The tuxedo — the semi-formal evening suit that has become synonymous with masculine elegance — takes its name from a place in the Ramapo Mountains of southeastern New York State, which in turn takes its name from a word in an Algonquian language. The etymological journey from an indigenous American place name to a global fashion term is one of the more improbable stories in the English lexicon.
The place name "Tuxedo" derives from the Lenape (Delaware) word "p'tuksit" or a related form, generally interpreted as meaning "crooked river" or "crooked water," describing the winding course of a local waterway. Some scholars have proposed alternative translations, including "place of bears," but the "crooked water" interpretation has the strongest linguistic support. European settlers adopted the name, applying it to Tuxedo Lake and the surrounding area in what is now Orange County, New York.
The connection to fashion begins in 1886, when the tobacco magnate Pierre Lorillard IV established the Tuxedo Park community as an exclusive retreat for New York's social elite. The enclave, surrounded by a barbed-wire fence and staffed by private guards, became one of the most fashionable addresses in America. It was at the Tuxedo Club's annual Autumn Ball in October 1886 that, according to the most widely repeated account, Griswold Lorillard (Pierre's son) or possibly his friends appeared wearing short black dinner jackets without tails — a radical departure from the full-length tailcoat that was then the required evening dress for gentlemen.
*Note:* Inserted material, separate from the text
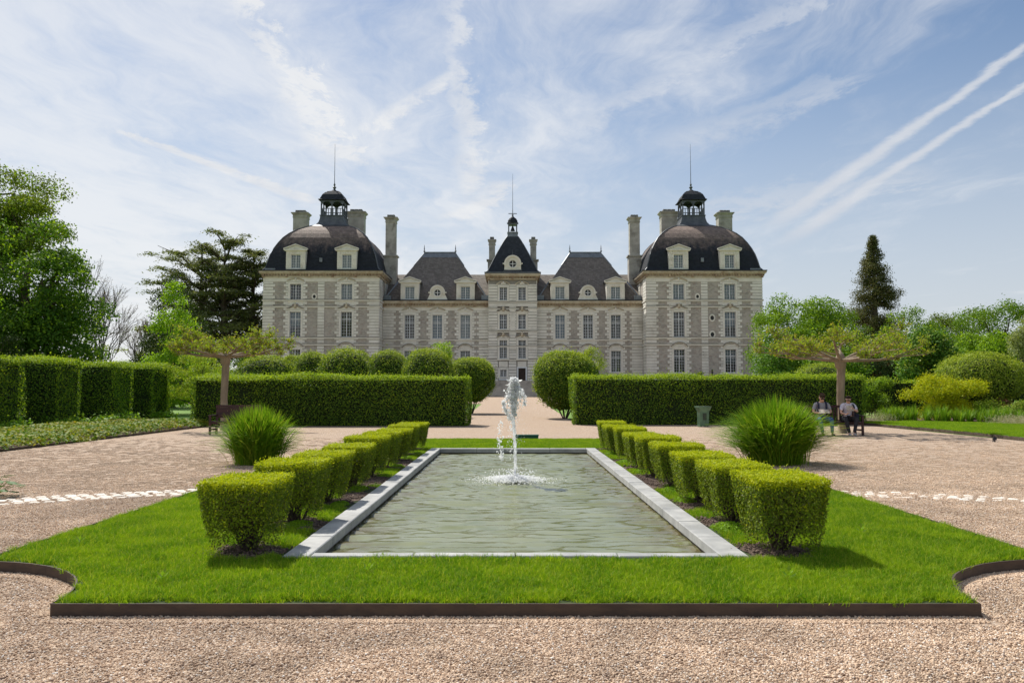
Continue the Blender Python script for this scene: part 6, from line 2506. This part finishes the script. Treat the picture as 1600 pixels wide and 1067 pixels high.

The innovation was not entirely original. The Prince of Wales (later King Edward VII) had reportedly asked his Savile Row tailor Henry Poole & Co. to create a short smoking jacket for informal dinners as early as the 1860s. What Tuxedo Park contributed was not the garment itself but the audacity of wearing it to a formal occasion
The word entered common usage rapidly. By the 1890s, "tuxedo" appeared regularly in newspapers and fashion commentary. The abbreviated form "tux" followed in the early twentieth century, first attested around 1922. In British English, the same garment is typically called a "dinner jacket" or "DJ," and the American term "tuxedo" has always carried a faintly exotic, even comic ring to British ears.
What makes "tuxedo" linguistically remarkable is its layered cultural history. A Lenape word for a geographical feature became a colonial place name, which became the name of a Gilded Age millionaires' enclave, which became the name of a garment, which became a universal symbol of formal elegance. At each stage, the word accumulated new associations while losing its previous ones. Almost no one wearing a tuxedo today thinks of crooked rivers or Algonquian languages
The tuxedo also generated a small family of derived terms. "Tuxedoed" serves as an adjective, and "tux" as an informal clipping. The "Tuxedo Park" model of gated community development influenced American suburban planning for decades. In fashion terminology, the "tuxedo shirt," "tuxedo stripe," and "tuxedo jacket" all reference specific design
The word reflects the unpredictable paths of linguistic evolution — a journey from the banks of a winding Lenape river to the red carpets of Hollywood, from indigenous American geography to the global vocabulary of formal dress.